Jack vendor if necessary.

If you aren't using a public computer, there are still

plenty of etiquette rules by which to abide. I found

a slew of sites pertaining to everything from e-mail

flaming to online wedding registries. The best summary

of these rules can be found under Netiquette

Guidelines, but you may also want to check out the

DMOZ

listings for Computers: Internet: Etiquette for

even more links. Of course, to expediate things, I've

condensed the rules to a few simple points so even gum

in your toes won't slow you down.

• Never send chain letters. First of all, I've

seen every chain letter. Hasn't everyone? Why do people

still send them? YOU WON'T BE STRUCK BY LIGHTNING IF

YOU DON'T SEND ONE!

• Do not type in all caps because it looks as if

you are yelling at someone. For instance, I was yelling

at my computer about sending chain letters and yelling

for the Frosty Malt vendor, who is scanning photos right

now.

• When sending a reply, check your mail to make

sure it is going to the appropriate correspondents.
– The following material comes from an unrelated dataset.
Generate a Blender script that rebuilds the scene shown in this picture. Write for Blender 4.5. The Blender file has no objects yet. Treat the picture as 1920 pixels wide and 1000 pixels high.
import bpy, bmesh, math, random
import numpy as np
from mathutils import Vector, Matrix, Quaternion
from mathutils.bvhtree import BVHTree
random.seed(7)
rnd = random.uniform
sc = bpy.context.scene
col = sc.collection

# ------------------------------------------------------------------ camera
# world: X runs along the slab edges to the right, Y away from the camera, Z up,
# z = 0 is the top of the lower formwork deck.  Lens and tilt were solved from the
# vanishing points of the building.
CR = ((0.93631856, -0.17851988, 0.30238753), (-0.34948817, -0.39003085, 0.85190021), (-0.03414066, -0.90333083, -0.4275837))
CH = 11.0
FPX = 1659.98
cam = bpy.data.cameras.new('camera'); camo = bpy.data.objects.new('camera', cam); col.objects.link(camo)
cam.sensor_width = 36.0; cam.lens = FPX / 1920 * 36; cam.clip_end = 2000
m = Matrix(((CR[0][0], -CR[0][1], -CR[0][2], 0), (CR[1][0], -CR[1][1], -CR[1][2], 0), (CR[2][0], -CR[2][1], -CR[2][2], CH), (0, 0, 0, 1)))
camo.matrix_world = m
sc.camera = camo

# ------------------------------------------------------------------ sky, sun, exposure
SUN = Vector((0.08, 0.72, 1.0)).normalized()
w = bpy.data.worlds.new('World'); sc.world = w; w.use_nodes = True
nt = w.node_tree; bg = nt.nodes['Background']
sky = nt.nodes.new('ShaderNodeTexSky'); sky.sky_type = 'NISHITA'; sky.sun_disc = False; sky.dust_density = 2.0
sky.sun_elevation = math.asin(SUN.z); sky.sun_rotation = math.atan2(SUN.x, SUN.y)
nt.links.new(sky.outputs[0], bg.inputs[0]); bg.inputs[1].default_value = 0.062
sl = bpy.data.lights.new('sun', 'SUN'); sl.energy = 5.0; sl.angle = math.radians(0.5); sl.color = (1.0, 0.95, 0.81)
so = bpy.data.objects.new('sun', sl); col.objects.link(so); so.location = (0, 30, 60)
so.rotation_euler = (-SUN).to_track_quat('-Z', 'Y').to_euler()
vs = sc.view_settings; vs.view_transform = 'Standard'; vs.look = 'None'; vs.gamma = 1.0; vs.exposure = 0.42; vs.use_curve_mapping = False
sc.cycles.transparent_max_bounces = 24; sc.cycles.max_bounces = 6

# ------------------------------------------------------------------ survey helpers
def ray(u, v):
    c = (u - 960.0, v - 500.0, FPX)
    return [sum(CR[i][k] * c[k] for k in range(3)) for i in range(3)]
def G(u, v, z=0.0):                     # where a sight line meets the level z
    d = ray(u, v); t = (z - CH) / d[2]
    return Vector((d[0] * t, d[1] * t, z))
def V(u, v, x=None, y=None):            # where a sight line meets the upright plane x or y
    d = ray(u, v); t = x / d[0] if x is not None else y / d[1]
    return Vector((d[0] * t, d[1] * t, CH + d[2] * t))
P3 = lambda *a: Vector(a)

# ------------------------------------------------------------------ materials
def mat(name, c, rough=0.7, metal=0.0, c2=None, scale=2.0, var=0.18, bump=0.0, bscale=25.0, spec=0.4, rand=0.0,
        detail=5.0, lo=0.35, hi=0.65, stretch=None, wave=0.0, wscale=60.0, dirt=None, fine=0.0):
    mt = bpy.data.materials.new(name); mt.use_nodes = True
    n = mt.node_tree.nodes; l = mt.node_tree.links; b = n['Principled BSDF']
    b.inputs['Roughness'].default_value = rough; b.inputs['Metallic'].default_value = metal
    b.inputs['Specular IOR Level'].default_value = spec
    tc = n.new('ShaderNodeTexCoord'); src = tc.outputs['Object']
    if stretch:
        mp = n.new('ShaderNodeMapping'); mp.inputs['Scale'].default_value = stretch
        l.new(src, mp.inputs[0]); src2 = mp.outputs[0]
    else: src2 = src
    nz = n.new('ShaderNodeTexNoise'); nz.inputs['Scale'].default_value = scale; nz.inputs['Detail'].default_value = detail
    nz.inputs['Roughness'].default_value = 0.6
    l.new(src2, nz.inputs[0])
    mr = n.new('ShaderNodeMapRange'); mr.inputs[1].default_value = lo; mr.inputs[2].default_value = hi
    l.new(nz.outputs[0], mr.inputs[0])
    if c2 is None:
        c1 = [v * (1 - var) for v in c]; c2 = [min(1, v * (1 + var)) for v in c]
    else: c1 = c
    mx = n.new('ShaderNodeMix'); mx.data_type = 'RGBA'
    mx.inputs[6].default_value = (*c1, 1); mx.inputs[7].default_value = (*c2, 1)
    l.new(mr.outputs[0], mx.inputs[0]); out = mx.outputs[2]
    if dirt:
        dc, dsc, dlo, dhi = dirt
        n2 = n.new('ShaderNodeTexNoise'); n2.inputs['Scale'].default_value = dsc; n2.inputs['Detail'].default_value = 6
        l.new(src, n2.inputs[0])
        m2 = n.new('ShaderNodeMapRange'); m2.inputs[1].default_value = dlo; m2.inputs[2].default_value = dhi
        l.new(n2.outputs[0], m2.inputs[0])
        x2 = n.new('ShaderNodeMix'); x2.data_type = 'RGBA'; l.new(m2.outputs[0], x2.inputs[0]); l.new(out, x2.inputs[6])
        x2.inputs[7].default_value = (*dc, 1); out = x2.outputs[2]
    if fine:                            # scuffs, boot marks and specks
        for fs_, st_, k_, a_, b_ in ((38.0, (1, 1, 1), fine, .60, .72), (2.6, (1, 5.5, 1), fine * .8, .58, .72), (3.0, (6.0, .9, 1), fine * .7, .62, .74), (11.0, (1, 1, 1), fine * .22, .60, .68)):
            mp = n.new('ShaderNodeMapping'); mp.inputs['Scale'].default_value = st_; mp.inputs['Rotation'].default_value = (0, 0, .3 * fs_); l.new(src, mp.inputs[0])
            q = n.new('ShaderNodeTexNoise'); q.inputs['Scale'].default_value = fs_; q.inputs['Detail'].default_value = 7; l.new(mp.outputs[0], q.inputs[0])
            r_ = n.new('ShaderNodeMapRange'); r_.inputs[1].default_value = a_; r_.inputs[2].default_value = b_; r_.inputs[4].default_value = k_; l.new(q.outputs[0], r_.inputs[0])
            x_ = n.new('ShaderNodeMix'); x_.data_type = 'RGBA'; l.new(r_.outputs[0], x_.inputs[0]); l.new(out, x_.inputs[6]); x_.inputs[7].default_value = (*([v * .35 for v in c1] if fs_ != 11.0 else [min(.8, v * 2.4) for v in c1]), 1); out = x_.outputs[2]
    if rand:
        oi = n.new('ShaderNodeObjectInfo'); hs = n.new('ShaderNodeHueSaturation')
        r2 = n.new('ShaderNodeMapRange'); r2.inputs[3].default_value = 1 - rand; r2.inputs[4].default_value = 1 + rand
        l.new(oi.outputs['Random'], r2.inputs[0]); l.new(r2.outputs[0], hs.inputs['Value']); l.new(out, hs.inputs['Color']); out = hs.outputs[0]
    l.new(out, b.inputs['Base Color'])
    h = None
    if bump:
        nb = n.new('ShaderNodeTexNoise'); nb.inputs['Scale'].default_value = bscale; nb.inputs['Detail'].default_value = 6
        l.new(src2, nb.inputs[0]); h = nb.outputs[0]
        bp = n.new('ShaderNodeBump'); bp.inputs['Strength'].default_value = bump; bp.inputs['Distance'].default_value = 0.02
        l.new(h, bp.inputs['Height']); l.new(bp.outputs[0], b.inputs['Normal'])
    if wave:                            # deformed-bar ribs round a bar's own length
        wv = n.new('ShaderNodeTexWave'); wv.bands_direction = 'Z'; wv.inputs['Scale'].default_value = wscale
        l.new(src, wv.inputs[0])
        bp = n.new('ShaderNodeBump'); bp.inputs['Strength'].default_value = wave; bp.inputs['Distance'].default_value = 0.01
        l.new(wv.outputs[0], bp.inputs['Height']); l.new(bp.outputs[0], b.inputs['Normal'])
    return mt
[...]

Only perform a Reply All if you really want to reply

to all 65,403 people who just received a chain letter

from your supposedly best friend.

• Use emoticons only when necessary. Some examples

are a smiley face :) and a frowny face :( . I've also

devised a few new ones: |\\\\\\| (a bookshelf), ={)

(a rabbit with a moustache) and 8-)}= (Richard Simmons).

• When chatting with someone online, you should

always say goodbye in some form. Because people's connection

speeds are different, you never know when the person

has left or just doesn't want to talk to you. Sending

the person the Richard Simmons emoticon is also an adequate

way of saying goodbye.

These tips should suffice for now. Visit those links

for a more in-depth look at etiquette on the Internet.

I've got to get back to work, crank the music up and

finish my Dr Pepper.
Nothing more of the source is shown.